À la limite du possible
Sans la réactivité des forces spéciales, le djihadisme risquait de faire tomber les régimes africains et de menacer l'Europe. En quelques semaines, l'opération malienne a plus fait pour l'image, l'influence et les valeurs françaises en Afrique et au-delà que des années de diplomatie. Même la Francophonie s'en dit ravie.
Pourtant, ce Livre blanc confirme que nous vivons les derniers budgets du possible. Économiser plus, même en étalant les sacrifices, mettrait tous ces apports en péril. Une contribution massive de l'armée à l'effort collectif ne peut plus se concevoir en pourcentage ni sur le seul critère du format. Elle supposerait de revoir notre doctrine, de spécialiser notre Défense et de restructurer notre industrie dans le cadre d'une mutualisation européenne.
La crise devrait logiquement pousser à la création d'une Défense commune en Europe et à un partage du budget, supporté pour l'essentiel par la Grande-Bretagne et la France. Vaste chantier qui suppose que certains pays contribuent davantage et que tous s'entendent sur une stratégie et des objectifs communs !

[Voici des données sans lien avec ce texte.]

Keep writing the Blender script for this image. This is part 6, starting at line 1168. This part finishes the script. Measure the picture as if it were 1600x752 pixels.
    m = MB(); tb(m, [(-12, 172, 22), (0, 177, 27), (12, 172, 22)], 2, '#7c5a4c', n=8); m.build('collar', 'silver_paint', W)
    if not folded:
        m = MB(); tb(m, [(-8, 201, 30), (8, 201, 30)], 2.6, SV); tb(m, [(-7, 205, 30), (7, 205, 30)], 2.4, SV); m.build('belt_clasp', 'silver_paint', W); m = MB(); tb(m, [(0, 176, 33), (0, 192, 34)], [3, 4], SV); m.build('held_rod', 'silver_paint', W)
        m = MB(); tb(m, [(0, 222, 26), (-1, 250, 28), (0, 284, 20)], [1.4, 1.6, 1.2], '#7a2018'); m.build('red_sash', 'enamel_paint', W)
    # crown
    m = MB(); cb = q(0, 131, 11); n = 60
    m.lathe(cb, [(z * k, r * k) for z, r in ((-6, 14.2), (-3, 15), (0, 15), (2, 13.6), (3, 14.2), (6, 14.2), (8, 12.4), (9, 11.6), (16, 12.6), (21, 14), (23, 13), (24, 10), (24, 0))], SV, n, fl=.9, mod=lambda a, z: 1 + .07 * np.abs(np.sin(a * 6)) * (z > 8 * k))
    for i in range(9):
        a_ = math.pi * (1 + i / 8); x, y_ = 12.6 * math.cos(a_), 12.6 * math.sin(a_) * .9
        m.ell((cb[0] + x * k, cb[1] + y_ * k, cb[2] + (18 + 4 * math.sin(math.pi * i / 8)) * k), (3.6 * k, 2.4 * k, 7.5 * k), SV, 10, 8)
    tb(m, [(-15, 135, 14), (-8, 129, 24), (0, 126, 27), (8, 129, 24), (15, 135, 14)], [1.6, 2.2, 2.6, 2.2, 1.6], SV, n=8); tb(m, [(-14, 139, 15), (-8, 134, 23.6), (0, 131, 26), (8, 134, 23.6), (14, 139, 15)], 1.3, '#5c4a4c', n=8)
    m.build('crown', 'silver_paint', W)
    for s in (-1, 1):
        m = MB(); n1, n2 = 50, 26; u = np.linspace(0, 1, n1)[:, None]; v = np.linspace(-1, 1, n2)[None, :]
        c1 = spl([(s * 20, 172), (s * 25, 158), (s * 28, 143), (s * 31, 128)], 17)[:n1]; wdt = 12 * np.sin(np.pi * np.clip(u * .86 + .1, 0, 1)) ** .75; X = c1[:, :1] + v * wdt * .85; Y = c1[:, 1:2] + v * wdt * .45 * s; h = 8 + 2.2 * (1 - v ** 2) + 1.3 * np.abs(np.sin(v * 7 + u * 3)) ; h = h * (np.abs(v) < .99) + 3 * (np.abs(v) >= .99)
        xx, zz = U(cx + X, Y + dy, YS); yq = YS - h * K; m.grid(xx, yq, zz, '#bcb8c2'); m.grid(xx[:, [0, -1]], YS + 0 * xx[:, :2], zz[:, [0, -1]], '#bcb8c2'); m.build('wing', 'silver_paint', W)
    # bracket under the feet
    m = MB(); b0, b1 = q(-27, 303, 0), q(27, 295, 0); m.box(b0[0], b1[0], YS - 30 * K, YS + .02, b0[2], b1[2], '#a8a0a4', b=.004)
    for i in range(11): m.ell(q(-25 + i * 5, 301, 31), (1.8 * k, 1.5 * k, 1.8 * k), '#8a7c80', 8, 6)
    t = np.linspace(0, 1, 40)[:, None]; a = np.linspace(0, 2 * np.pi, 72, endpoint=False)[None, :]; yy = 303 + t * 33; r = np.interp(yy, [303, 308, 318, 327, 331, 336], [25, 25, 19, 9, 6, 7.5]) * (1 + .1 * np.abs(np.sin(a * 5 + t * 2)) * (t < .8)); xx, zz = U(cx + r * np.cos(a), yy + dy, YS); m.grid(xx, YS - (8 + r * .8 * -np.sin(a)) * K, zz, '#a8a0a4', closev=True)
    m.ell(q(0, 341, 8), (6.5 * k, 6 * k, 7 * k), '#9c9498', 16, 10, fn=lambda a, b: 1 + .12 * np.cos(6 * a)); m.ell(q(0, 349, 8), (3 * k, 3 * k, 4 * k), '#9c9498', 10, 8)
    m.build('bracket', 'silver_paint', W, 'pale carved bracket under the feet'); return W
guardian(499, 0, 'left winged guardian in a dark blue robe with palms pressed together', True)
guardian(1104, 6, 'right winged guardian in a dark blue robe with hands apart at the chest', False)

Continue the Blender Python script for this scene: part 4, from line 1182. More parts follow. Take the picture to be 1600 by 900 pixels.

Avant qu'une politique de Défense ne vienne servir le rayonnement de l'Europe, il faudra encore compter sur les capacités nationales, forcément coûteuses. Or la Défense reste un investissement de long terme - nul ne sait ce que sera le monde en 2050 - qui ne permet pas de transformer un militaire en cantonnier reboucheur des trous budgétaires.